The gist of Giles’s comment, however, is that the Boers (Dutch South Africans) initially had the jump on the British. They dissipated their military energies, however, in “small,” brutal engagements, such as the siege at Ladysmith, which they besieged from October 1899 through February 1900, causing the deaths of several thousand citizens. This gave the British time to dispatch formidable regiments from England. Because of its strategic geography, South Africa was important to the British Empire both for its considerable natural resources and also as a protection for their col
onial properties, especially India. Ladysmith, for example, is in the Natal region, which had long served as a gateway to the Indian Ocean. DG
The preparation of mantlets, movable shelters, and various implements of war, will take up three whole months;
It is not quite clear what mantlets were.
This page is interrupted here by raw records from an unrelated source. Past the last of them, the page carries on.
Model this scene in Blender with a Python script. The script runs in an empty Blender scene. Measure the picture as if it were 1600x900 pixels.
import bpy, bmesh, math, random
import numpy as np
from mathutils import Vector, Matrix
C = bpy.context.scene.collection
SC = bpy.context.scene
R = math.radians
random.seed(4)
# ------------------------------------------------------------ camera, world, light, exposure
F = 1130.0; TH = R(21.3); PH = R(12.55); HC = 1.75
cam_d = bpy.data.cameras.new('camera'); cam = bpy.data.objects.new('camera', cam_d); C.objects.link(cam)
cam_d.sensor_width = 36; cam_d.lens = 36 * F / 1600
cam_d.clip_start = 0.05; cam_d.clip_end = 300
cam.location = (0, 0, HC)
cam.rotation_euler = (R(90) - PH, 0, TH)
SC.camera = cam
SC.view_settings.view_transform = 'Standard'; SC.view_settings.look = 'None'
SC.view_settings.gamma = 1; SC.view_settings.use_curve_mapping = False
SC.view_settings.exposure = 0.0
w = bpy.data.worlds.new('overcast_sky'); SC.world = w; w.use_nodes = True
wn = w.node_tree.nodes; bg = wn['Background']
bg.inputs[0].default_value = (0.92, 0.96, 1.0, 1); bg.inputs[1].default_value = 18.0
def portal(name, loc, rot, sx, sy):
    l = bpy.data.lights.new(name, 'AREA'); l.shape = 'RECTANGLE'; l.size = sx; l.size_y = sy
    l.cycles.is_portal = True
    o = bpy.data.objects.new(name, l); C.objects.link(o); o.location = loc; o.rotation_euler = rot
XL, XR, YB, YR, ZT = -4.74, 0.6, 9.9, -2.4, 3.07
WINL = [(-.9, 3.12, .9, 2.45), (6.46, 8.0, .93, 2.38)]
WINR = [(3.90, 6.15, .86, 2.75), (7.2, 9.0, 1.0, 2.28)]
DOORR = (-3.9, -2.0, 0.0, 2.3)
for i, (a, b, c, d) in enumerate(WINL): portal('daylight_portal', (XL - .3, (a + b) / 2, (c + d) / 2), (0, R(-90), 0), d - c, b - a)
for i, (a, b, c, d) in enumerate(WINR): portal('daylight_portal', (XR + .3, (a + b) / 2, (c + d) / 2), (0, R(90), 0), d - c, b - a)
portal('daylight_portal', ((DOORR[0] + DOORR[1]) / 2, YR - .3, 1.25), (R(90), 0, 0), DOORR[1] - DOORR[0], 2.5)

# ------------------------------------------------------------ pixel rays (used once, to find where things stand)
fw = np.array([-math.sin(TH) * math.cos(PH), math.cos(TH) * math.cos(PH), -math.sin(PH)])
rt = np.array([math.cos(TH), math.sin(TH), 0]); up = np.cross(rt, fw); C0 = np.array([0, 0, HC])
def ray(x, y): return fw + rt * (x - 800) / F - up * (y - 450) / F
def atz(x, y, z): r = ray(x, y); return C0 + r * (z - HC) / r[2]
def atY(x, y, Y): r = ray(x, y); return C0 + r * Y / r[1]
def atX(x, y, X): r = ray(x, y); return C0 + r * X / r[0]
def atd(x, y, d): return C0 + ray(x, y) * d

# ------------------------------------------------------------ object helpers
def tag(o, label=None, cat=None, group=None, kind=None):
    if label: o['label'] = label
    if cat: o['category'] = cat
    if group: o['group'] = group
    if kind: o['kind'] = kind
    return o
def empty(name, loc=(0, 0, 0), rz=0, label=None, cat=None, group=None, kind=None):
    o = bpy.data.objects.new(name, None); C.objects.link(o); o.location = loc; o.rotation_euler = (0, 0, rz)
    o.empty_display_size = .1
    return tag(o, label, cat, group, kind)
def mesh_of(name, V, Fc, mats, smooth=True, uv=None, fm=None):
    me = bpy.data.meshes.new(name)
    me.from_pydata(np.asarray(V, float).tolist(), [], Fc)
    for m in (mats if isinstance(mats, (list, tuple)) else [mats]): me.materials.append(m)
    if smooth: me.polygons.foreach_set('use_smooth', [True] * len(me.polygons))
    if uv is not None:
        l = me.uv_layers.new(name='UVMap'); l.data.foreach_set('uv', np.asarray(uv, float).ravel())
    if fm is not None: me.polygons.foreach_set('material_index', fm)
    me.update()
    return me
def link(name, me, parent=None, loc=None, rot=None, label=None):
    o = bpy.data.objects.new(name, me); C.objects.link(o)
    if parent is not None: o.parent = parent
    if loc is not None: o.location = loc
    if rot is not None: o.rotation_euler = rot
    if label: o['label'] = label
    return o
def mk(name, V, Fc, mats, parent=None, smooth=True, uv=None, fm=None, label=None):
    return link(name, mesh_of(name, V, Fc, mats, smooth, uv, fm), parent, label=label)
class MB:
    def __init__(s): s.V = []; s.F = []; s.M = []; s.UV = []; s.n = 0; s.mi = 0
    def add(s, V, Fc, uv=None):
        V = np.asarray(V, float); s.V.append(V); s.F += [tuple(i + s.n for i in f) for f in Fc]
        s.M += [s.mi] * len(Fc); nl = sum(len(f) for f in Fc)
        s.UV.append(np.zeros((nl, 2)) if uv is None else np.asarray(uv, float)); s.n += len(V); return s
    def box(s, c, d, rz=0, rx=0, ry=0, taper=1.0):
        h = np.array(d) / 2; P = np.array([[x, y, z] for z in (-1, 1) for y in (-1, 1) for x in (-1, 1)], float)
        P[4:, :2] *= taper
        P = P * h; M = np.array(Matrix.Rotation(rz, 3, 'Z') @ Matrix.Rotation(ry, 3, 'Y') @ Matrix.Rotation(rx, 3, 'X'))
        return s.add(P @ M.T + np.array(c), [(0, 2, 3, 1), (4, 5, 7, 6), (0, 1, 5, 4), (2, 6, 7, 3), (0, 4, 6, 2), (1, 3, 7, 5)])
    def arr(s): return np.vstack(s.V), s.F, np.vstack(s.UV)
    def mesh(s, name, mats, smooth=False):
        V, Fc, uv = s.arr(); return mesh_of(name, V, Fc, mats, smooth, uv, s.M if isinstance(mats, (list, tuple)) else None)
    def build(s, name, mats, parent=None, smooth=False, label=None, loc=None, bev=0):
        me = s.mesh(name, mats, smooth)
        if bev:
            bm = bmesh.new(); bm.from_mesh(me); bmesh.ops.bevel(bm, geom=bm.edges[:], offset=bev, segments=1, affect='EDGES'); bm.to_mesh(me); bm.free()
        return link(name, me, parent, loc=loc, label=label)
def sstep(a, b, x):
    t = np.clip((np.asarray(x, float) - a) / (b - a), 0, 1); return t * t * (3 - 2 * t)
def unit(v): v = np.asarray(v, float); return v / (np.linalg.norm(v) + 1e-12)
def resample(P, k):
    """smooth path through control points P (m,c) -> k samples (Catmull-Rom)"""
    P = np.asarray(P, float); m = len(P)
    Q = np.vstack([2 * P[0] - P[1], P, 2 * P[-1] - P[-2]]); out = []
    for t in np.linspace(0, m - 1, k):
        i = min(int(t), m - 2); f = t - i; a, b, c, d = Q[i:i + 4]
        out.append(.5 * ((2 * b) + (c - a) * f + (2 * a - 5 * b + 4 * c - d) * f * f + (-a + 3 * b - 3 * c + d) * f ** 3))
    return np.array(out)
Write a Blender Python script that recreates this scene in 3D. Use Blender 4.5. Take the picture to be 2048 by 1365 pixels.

Ts’ao Kung simply defines them as “large shields,” but we get a better idea of them from Li Ch’üan, who says they were to protect the heads of those who were assaulting the city walls at close quarters. This seems to suggest a sort of Roman testudo, ready made. Tu Mu says they were . . . (wheeled vehicles used in repelling attacks, according to K’ang Hsi). . . . The name is also applied to turrets on city walls.
Of movable shelters, we get a fairly clear description from several commentators. They were wooden missile-proof structures on four wheels, propelled from within, covered over with raw hides, and used in sieges to convey parties of men to and from the walls, for the purpose of filling up the encircling moat with earth. Tu Mu adds that they are now called “wooden donkeys.”